With Kenneth Posner’s lighting design, the stage has a technical thrill that pops with color. In the rousing number “World Burn” where Regina photocopies her Burn Book in a bid to frame Cady, the vengeful queen bee leers over a Xerox machine that illuminates her like a witch over her brew. Scott Pask’s scenic design utilizes an encompassing screen backdrop that switches economically from setting to setting. It allows for illustrative visual gags, such as one where Karen envisions a world mixed with world peace and Halloween that has to be seen to be believed.

Fans will savor the sprinkles of new jokes, from a homage to Transformers and social media gags. To top it all off, Fey’s script hurls two digs at the Trump administration, a Russian hacking joke and a quotable “But the President blocked me on Twitter” that provoked audience cheers the night I was in attendance. 

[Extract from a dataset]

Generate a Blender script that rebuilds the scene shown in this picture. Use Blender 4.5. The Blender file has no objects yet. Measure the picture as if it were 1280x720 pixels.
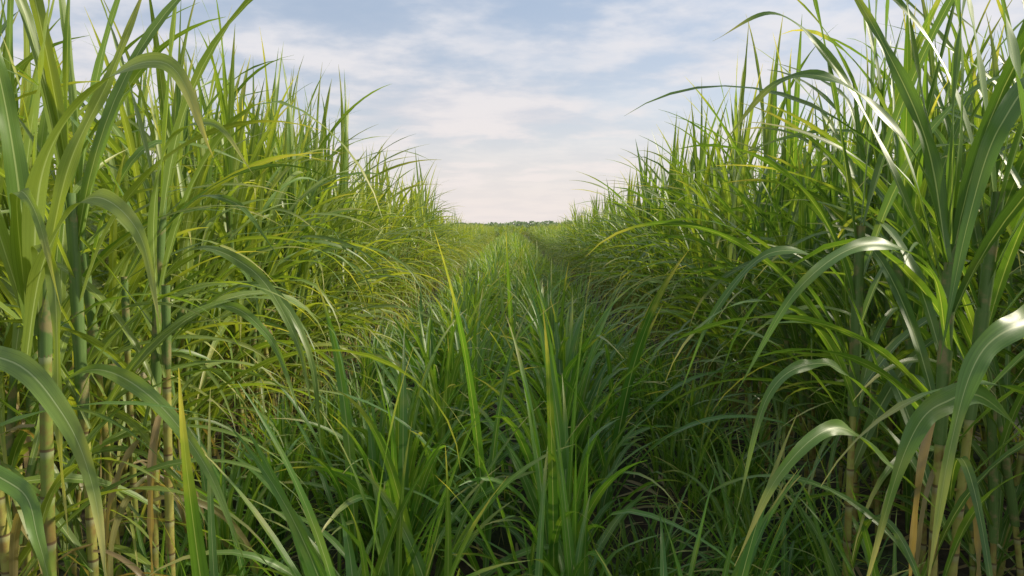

Above all else, Mean Girls prioritizes the humanity of its players. For characters that are thicky archetypal, no one is written as a caricature. For a musical that sets up a PSA-like intro, it doesn’t moralize or preach but offers timeless pearls of wisdom about what it means to be yourself in the end. Its musicality doesn’t recap its source material as much as it refreshes and reinvigorates it. Mean Girls on Broadway is a crowd-pleaser.

Mean Girls is playing at the August Wilson Theatre at 245 West 52nd Street in Midtown Manhattan.